Using historic satellite and 3D UAV imagery to map the dynamics of the coast at sites with anthropogenic debris in Southland, New Zealand - Thesis summary Thesis
- Author
- Newman, C.
- Year
- 2022
- Publisher / Organisation
- Auckland University of Technology
- Pages
- 23
- Summary
- The coast is a naturally active margin that forms an important barrier system subjected to the forces of both the terrestrial and marine environment. Coastal erosion has become a problem where infrastructure such as roads and anthropogenic debris like coastal landfill are being exposed and subsequently consumed by the ocean. The overall aim of this research was to investigate the ability of a generalised GIS (Geographical Information System) methodology to quantify coastal dynamics at different locations with anthropogenic debris. The GIS methodology used compares historic satellite imagery as well as 3D seasonal UAV (Unmanned Aerial Vehicle) imagery to see where and how changes are occurring. This study investigated four sites along the southern coast of the South Island, New Zealand: Monkey Island, Colac Bay, Fortrose, and Porpoise Bay. Historic satellite imagery was used to investigate coastal dynamics by assessing the magnitude and rate of change occurring from past shorelines.
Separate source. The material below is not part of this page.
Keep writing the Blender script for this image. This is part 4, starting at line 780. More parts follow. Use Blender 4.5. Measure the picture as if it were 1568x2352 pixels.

Patterns were interpreted to make predictions about where the shorelines will be in the future. 3D UAV imagery was collected to analyse volumetric change on a seasonal basis. The main findings illustrate the influence of human intervention, such as how rip rap or anthropogenic debris can change the patterns occurring along the coast compared to a natural coastline. Seasonal 3D UAV imagery and analysis highlights both the great deal of temporal and spatial change in these environments, as well as the complexity of understanding the dynamics of coastal areas. This study evaluates the validity of applying a generalised GIS methodology and makes recommendations for further research, which will, in turn, inform future monitoring and management of coastlines with anthropogenic debris.